Meskipun sedarah dengan Kamandanu, Dwipangga memiliki sifat yang bertolak belakang dengan Kamandanu. Ia sangat licik dan pendendam serta gemar memikat wanita dengan syair karyanya yang selalu mengagumkan. Maka, tidak peduli meski Kamandanu sangat mencintai Ratih, Dwipangga berniat untuk merebut cinta pertama Kamandanu tersebut.
Akhirnya Dwipangga menjadi semakin sering menuliskan syair yang indah untuk Ratih. Lama kelamaan, Ratih pun terbuai oleh bait-bait yang dikirimkan Dwipangga. Tanpa sepengetahuan Kamandanu, Dwipangga sering melakukan pertemuan dengan Ratih sehingga pada suatu ketika terjadilah peristiwa di candi walandit. Nari Ratih yang lugu dibuat terpesona oleh Dwipangga sehingga ia bersedia memadu kasih dengan Dwipangga dan meninggalkan Kamandanu.
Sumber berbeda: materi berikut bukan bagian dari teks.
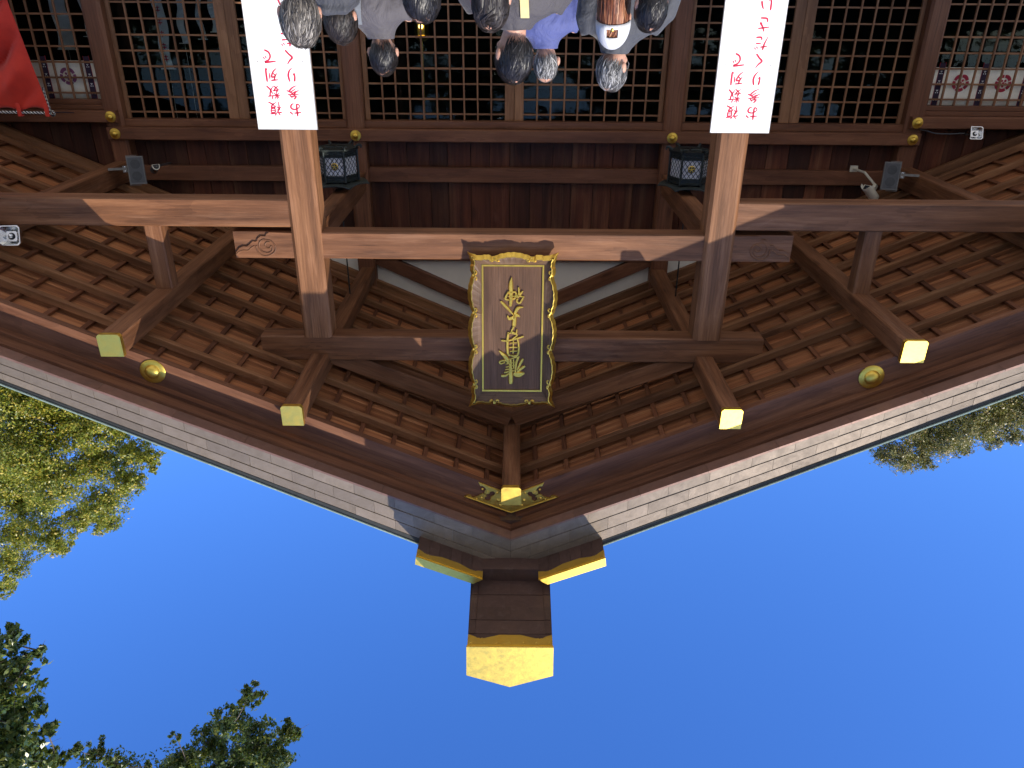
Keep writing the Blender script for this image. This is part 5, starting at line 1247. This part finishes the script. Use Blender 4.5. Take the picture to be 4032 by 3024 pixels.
tree('camphor_tree', 'tall sunlit yellow-green camphor tree rising behind the roof edge', (20.5, 27.5, 0), (20.0, 27, 21), CAMPHOR, 'leaf_camphor', 4600, .125, 1, 'bark_pale', .42, limbr=.07, shell=.42)
OAK = [(-14.53, 25, 16.95, 0.7), (-15.79, 25.5, 16.83, 0.8), (-16.1, 25, 16.22, 0.87), (-16.53, 24.5, 15.53, 0.85), (-17.5, 25, 15.61, 0.78), (-18.57, 25.4, 15.52, 0.87), (-18.87, 25, 15.01, 1.03), (-15.13, 25, 17.25, 0.5), (-15.96, 25.2, 17.37, 0.39), (-18.04, 25, 16.3, 0.44), (-18.85, 25, 16.09, 0.43), (-17.29, 25.3, 16.8, 0.44), (-14.0, 25, 16.95, 0.35), (-15.2, 25.4, 15.9, .8), (-17.2, 25.5, 14.3, 1.3), (-15.2, 25.5, 14.5, 1.1), (-19.4, 25.5, 13.6, 1.5), (-18.0, 25.5, 12.4, 1.5)]
tree('oak_tree', 'olive-coloured bushy tree top showing above the sloping roof edge', (-17.5, 26, 0), (-17.2, 25.8, 15), OAK, 'leaf_oak', 6500, .095, 2, 'bark', .36, shell=.42, droop=.3, limbr=.05)
NEAR = [(6.35, 7.2, 8.78, 0.26), (6.32, 7.4, 9.3, 0.24), (5.97, 7.2, 8.97, 0.13), (6.2, 6.9, 9.25, 0.32), (6.66, 7.2, 10.28, 0.37), (6.6, 7.5, 10.36, 0.22), (6.52, 6.8, 10.4, 0.36), (6.27, 7.2, 10.45, 0.19), (6.9, 7.5, 11.21, 0.33), (6.32, 7.2, 11.01, 0.19), (6.9, 7.2, 9.3, .45), (7.3, 7.4, 10.2, .6), (7.6, 7.3, 9.0, .6), (8.0, 7.6, 11.0, .8), (7.4, 7.4, 11.8, .6)]
tree('broadleaf_tree', 'dark large-leaved tree overhanging close beside the camera, leaves at the frame corner', (9.6, 8.2, 0), (9.0, 8.0, 11), NEAR, 'leaf_dark', 7000, .095, 3, 'bark', .22, shell=.45, aspect=.55, limbr=.03)
TALL = [(9.1, 11, 15.71, 0.24), (8.93, 11.3, 16.24, 0.32), (8.36, 11, 16.13, 0.25), (6.88, 11, 16.12, 0.44), (6.5, 11.4, 15.9, 0.45), (5.7, 11, 14.84, 0.43), (5.08, 10.7, 13.82, 0.27), (5.13, 11, 13.84, 0.15), (5.35, 11.3, 15.76, 0.5), (4.61, 11, 15.24, 0.31), (4.76, 10.7, 15.56, 0.43), (6.1, 11, 16.11, 0.49), (7.69, 11, 16.2, 0.15), (4.4, 11, 15.09, 0.17), (6.92, 11, 15.26, 0.14), (5.6, 11.3, 16.8, .8), (7.4, 11.3, 17.3, .8), (9.0, 11.3, 17.6, .9), (6.6, 11, 18.0, 1.0), (8.2, 11, 18.6, 1.0)]
tree('zelkova_tree', 'tall tree whose dark green branch hangs into the blue sky', (17, 14, 0), (14.2, 13, 18.5), TALL, 'leaf_dark', 6800, .10, 4, 'bark', .30, shell=.5, aspect=.5, limbr=.035)
# trees across the forecourt behind the camera: they only show as reflections in the lattice glass
for i, (x, y, h_, lab) in enumerate(((-16, -17, 10.5, 'first'), (-10, -19, 11.5, 'second'), (-4.5, -17, 10, 'third'), (1.5, -19, 11, 'fourth'), (7, -17, 10.5, 'fifth'), (12.5, -19, 11.5, 'sixth'))):
    rs = np.random.default_rng(50 + i); cl = [(x + rs.normal() * 1.7, y + rs.normal() * 1.3, h_ * u + .4, rs.uniform(1.2, 1.9)) for u in (.08, .14, .2, .25, .3, .35, .42, .47, .53, .6, .65, .7, .78, .85, .9, .97)]
    tree('forecourt_tree', 'dark forecourt tree mirrored in the glass, %s of its row from the floodlight end' % lab, (x, y, 0), (x, y, h_), cl, 'leaf_dark', 620, .32, 60 + i, 'bark', .22, group='forecourt trees mirrored in the glass')
for i, (x, y, h_, lab) in enumerate(((19, -9, 15, 'tall precinct tree added out of view behind the camera towards the curtain end to dim the low sky'), (23, 0, 16, 'broad precinct tree added out of view well outside the curtain end to dim the low sky'), (-24, 2, 15, 'broad precinct tree added out of view well outside the floodlight end to dim the low sky'))):  # unseen trees added to dim sky light and the gold's reflections
    rs = np.random.default_rng(80 + i); cl = [(x + rs.normal() * 2.4, y + rs.normal() * 2.2, h_ * u + .4, rs.uniform(1.7, 2.6)) for u in (.1, .2, .25, .3, .38, .42, .5, .55, .6, .66, .72, .8, .85, .92, .97)]
    tree('dimming_precinct_tree', lab, (x, y, 0), (x, y, h_), cl, 'leaf_camphor', 260, .32, 90 + i, 'bark', .35, group='out-of-view precinct trees added to dim the low sky')
hedge = thing('reflection_dimming_hedge', 'dark hedge added out of view across the forecourt to darken the glass reflections', 'hedge', (0, -14, 0)); HM = WORLD[hedge.name]  # added out of view to darken what the lattice glass mirrors
local('core', box_geo(-26, 26, -.5, .5, 0, 2.5), 'interior_dark', hedge, HM)
me = leaves([(x, rs.normal() * .25, z, .75) for x in np.arange(-26, 26.1, .8) for z in (.5, 1.3, 2.1, 2.7)], 330, .16, 77); me.materials.append(MATS['leaf_dark'])
o = bpy.data.objects.new('foliage', me); place(o, hedge, HM); o['kind'] = 'stuff'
Arya Kamandanu yang memergoki kejadian ini sangat terpukul hatinya sehingga terjadi pertengkaran hebat dengan Dwipangga. Ketika Ratih dan Dwipangga akhirnya menikah, Kamandanu memilih meninggalkan rumah dengan mendalami ilmu kanuragan kepada Mpu Ranubhaya.
Kamandanu yang memutuskan berpetualang akhirnya bertemu dengan seorang gadis China bernama Mei Shin. Kebersamaan diantara mereka berdua akhirnya membuat keduanya saling jatuh cinta.
Kehidupan Ratih dan Dwipangga ternyata tidak berjalan harmonis. Setelah menikah dan melahirkan seorang putera bernama Panji Ketawang, Ratih kerap kali mendapat siksaan dari suaminya itu hingga ia akhirnya meninggal dunia.
Kematian Ratih kemudian membuat Dwipangga kembali membuat ulah dengan menodai Mei Shin yang kemudian mengandung seorang anak perempuan yang diberi nama Ayu Wandira.
Meskipun dengan hati terpukul, Kamandanu tetap berjiwa besar menikahi Mei Shin demi menghindari perlakuan Dwipangga yang sama terhadap cinta pertamanya. Akhirnya, iapun mengasuh Ayu Wandira dan Panji Ketawang seperti anaknya sendiri.